What is expected -
Stop after the line with "import numpy as np": repeat exactly every line before it, beginning with the first, and that line itself.
++++ Raw data ++++
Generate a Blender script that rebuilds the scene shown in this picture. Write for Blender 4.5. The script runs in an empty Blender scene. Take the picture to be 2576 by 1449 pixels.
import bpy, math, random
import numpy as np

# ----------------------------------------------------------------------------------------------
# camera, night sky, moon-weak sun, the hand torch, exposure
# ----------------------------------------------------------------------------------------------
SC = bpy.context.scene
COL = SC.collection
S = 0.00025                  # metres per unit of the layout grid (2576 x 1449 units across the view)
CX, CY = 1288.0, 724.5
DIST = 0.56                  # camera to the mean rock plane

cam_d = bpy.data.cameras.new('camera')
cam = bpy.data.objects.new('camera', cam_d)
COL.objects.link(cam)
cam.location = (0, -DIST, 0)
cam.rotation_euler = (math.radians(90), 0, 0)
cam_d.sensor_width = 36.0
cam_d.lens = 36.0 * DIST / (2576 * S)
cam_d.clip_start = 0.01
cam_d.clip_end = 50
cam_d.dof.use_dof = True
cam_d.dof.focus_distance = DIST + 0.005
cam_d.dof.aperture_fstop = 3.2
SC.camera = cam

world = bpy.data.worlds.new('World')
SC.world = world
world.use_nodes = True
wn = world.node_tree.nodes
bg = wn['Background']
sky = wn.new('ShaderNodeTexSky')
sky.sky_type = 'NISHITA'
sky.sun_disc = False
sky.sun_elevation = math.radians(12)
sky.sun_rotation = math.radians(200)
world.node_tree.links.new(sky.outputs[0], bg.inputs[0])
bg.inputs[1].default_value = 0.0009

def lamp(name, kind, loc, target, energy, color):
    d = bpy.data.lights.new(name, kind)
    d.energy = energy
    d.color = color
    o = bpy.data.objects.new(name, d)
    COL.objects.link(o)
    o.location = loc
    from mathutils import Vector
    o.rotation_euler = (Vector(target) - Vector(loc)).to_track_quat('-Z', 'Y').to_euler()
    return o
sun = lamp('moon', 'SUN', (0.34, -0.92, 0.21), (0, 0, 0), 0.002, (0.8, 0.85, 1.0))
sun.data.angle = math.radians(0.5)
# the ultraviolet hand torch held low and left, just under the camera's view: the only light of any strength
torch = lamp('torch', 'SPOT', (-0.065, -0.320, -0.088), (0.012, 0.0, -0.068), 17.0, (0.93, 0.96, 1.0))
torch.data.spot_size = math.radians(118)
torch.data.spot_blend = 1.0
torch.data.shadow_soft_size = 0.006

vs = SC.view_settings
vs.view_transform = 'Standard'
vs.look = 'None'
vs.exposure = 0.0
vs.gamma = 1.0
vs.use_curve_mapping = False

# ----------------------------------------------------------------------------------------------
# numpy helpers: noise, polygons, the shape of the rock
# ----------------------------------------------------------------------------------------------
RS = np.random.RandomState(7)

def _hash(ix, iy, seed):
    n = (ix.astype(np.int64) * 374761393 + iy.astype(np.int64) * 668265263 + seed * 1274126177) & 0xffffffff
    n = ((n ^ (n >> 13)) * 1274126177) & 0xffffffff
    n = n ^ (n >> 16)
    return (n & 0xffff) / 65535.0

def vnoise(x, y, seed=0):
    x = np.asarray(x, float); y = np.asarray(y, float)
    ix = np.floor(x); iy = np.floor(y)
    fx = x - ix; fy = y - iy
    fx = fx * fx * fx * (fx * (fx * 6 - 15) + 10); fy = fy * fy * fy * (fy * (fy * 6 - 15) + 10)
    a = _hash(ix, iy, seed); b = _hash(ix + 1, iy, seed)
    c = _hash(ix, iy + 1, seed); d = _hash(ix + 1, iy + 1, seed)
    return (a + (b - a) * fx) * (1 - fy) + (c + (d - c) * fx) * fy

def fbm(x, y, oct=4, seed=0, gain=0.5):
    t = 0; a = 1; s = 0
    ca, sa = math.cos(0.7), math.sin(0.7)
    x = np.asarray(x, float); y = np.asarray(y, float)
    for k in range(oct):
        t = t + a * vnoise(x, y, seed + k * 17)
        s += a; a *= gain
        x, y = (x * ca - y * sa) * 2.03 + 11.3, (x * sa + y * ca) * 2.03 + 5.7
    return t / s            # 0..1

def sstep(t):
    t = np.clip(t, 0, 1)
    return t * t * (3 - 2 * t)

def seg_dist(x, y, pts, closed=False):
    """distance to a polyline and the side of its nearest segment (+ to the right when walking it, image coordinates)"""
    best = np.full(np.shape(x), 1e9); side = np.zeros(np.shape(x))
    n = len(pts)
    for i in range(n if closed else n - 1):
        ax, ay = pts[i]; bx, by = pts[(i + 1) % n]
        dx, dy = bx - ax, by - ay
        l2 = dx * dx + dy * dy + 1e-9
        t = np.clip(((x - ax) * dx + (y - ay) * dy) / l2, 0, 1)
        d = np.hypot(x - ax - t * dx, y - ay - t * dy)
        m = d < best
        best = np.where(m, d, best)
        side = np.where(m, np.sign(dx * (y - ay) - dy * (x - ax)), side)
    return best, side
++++
Solution for this problem -
Generate a Blender script that rebuilds the scene shown in this picture. Write for Blender 4.5. The script runs in an empty Blender scene. Take the picture to be 2576 by 1449 pixels.
import bpy, math, random
import numpy as np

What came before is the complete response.